◆ **Exercise requirements**: Every line from the first one to the line containing "side of the farther furnace')" should be echoed exactly; leave out the rest.

◆ **Available data**:
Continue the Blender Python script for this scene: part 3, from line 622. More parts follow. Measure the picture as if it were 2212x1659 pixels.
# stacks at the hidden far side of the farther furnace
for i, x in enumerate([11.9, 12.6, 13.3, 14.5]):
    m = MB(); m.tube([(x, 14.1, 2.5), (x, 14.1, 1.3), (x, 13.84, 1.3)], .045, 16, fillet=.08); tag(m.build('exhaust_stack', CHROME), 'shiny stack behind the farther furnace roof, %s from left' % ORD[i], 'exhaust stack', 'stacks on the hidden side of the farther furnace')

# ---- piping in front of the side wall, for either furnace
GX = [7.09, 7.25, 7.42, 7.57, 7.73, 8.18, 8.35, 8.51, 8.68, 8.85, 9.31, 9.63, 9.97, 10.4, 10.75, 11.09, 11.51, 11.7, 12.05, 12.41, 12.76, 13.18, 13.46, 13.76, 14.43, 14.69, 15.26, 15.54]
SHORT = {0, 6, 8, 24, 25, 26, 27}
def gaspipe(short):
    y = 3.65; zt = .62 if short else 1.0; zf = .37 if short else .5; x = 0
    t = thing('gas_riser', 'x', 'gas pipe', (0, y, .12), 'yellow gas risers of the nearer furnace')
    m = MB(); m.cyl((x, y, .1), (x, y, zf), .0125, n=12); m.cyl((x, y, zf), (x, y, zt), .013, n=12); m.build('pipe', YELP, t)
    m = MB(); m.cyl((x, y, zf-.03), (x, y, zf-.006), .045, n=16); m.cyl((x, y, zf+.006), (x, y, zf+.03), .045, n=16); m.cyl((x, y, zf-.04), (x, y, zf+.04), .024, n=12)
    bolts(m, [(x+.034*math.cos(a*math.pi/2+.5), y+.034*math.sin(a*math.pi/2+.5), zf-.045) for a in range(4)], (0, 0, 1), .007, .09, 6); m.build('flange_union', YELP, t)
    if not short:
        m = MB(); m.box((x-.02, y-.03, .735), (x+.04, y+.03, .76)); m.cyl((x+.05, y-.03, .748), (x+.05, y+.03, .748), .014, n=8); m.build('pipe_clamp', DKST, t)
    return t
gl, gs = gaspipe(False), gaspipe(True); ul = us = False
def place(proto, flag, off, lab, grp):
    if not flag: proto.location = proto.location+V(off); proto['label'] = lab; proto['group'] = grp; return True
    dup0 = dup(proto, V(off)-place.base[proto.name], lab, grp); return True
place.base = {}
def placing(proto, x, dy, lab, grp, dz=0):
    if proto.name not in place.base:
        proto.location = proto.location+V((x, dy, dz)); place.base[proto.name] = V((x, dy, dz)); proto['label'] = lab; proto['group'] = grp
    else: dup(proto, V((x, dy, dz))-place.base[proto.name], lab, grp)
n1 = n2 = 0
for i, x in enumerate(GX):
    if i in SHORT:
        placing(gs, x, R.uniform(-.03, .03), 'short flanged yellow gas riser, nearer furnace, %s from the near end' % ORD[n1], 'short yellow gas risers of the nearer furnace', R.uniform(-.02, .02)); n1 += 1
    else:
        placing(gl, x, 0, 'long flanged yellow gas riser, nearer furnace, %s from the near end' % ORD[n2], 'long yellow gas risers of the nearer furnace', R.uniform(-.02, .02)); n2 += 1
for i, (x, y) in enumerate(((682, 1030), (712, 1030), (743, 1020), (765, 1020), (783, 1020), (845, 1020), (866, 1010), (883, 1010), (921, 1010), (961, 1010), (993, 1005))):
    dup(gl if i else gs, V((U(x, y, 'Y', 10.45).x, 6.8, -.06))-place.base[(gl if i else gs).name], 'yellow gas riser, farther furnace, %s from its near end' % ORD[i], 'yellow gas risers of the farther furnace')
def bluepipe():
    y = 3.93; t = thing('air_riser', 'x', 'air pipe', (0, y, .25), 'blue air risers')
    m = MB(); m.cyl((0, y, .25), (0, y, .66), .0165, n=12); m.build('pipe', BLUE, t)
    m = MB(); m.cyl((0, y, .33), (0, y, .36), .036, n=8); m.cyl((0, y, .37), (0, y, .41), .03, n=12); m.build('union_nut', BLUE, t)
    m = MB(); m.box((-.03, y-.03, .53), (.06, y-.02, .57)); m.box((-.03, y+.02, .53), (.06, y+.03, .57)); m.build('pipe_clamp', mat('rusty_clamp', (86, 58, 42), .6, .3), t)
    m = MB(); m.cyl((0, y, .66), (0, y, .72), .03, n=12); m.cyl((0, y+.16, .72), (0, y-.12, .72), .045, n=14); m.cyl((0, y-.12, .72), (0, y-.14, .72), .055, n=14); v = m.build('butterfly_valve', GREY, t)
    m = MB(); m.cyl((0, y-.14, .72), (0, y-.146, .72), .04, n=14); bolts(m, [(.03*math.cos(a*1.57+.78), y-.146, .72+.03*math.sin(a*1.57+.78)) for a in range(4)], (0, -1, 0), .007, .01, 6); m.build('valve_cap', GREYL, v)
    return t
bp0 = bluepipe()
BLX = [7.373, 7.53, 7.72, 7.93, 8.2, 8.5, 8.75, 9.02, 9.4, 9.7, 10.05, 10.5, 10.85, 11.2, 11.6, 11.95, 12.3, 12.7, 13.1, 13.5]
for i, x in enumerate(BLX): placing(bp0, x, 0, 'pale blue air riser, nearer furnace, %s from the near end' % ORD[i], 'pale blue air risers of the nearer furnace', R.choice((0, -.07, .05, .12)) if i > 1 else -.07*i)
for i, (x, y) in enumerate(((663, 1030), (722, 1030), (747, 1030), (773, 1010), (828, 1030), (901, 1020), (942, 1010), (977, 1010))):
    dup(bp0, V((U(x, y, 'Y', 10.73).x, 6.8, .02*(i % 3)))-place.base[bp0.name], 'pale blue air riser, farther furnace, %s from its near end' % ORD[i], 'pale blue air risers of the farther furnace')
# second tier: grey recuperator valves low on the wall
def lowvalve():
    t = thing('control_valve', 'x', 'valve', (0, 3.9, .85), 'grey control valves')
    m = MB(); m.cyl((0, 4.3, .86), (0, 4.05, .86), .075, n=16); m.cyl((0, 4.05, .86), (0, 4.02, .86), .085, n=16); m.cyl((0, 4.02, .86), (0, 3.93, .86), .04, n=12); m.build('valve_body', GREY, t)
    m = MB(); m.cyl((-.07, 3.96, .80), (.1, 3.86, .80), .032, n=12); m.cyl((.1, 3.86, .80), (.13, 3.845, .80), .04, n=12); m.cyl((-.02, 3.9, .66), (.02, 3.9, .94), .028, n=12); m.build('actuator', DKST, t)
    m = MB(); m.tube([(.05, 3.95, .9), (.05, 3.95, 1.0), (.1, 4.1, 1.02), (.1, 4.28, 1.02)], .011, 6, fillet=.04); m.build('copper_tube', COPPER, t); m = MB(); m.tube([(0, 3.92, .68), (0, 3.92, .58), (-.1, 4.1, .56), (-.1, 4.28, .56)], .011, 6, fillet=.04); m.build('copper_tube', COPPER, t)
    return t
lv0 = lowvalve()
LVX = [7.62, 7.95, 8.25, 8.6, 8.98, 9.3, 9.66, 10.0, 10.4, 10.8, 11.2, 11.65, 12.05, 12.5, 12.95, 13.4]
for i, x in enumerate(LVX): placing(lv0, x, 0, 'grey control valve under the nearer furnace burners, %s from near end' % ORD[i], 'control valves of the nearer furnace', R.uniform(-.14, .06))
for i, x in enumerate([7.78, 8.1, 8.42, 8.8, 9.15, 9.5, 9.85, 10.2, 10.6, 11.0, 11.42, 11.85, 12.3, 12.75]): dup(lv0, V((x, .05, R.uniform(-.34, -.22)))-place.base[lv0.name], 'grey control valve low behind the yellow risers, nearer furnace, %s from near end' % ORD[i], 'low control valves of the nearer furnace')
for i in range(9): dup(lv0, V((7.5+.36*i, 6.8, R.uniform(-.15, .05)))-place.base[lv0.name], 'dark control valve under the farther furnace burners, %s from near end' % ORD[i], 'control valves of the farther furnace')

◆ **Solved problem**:
Continue the Blender Python script for this scene: part 3, from line 622. More parts follow. Measure the picture as if it were 2212x1659 pixels.
# stacks at the hidden far side of the farther furnace
for i, x in enumerate([11.9, 12.6, 13.3, 14.5]):
    m = MB(); m.tube([(x, 14.1, 2.5), (x, 14.1, 1.3), (x, 13.84, 1.3)], .045, 16, fillet=.08); tag(m.build('exhaust_stack', CHROME), 'shiny stack behind the farther furnace roof, %s from left' % ORD[i], 'exhaust stack', 'stacks on the hidden side of the farther furnace')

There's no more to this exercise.